谷中七福神めぐり

暮らしのヒント

登石 正中

 毎年暮れになると、お正月をどう過ごすか、頭の中をよぎりますが、昨年は「浅草七福神めぐり」に行ったので、今年は数ある七福神めぐりをグーグルで検索してみました。そして江戸で最も古いと言われている「谷中七福神めぐり」に決めました。ちなみに七福神めぐりの期間は一月一日~一月十日までです。


田端駅で配布されている地図

 上野から田端の間JR山手線の内側で、快晴の一月五日、田端駅に到着しました。駅構内では既に七福神めぐりの団体が数多く集合していました。午前十時田端駅北口で配布している地図を片手に出発。駅前の左手の坂道を約五百メートル行った右側の赤紙仁王様(願を掛けたい部分に赤い札を貼ると霊験があると言われ、全身赤札でお顔も見えません)がありその前を通り過ぎ、第一番の目的地東覚寺の福禄寿様に向かいました。寺務所で多色刷り木版画を求めてご朱印を戴き、次の青雲寺を目指して歩きます。西日暮里四丁目交差点を越えると青雲寺の参道入口です。この青雲寺は恵比寿様が祀られていて、先程の木版画にお布施二百円を添えご朱印を戴き、次に並びの修性院へ。迫力のある布袋様を参拝し、また木版画を取り出しご朱印を戴きました。その後「谷中銀座通りに出て日暮里駅方向に歩き、階段になっている「夕焼けだんだん」を上がり、コーヒーで人心地。この一杯で喉の渇きは極楽、極楽というところです。約二十分の休憩の後、後半の四か所に向けて出発しました。日暮里駅の脇を通って、谷中の墓地の方へ回り込むと次の目的地天王寺に出ます。ここでは毘沙門天の祀ってあるお堂があり、奥の寺務所は七福神めぐりの皆さんで大変混み合っていました。参拝後しばらく待ってご朱印を戴きました。毘沙門天の天とは、古来より日本人に寄り添い、仏の世界では如来・菩薩・明王の次が天で、四天王(持国天・増長天・広目天)の一尊として造像安置する場合は「多聞天」と言います。毘沙門天のほかこの七福神には大黒天と弁財天が入っています。

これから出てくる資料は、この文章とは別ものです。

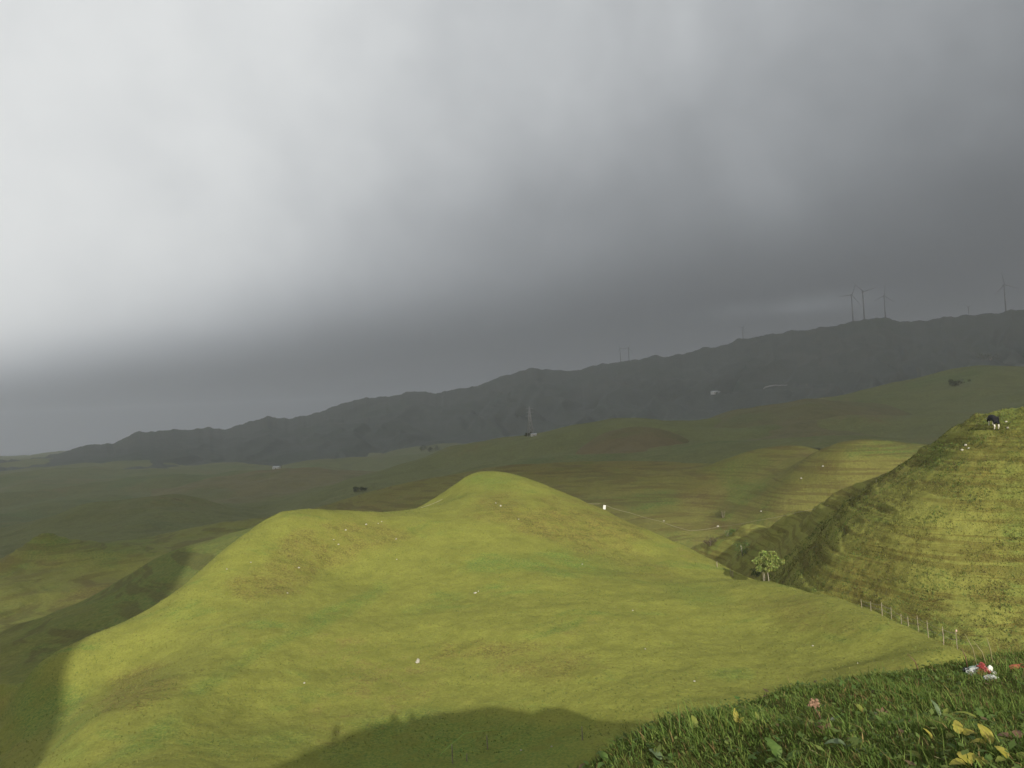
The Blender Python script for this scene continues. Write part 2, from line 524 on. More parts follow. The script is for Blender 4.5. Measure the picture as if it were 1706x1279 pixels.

 戻りながらふと右を見ると、奈良の国宝九体阿弥陀如来像のある浄瑠璃寺によく似た建物があり、丁度渡り廊下から外国人と見られる二人連れがお堂の中に入られたので、ちょっと覗いてみたかったのですが、寿老人の谷中長安寺に向かいました。


途中で購入した木版画

 この度初めて谷中墓地に入ってみたら、いろんな文人墨客のお墓が案内板に掲示され、そちらはまたの機会とし長楽寺に到着。ここは靴を脱いで参拝するところでした。その後大黒様の護国院へと谷中の墓地を歩きました。護国院は東京藝術大学のすぐ側で両側に桜の古木があり、花見の時期には花見客で賑わうことでしょう。

 最後は不忍池の中にある弁天堂の弁財天へと向かいました。お天気もよく気分も高揚し、谷中の七福神めぐりに最適な一日でした。お昼を過ぎていたので弁天様のお参りもそこそこに、御徒町駅前の吉池食堂へとまっしぐら、そんな谷中七福神めぐりでした。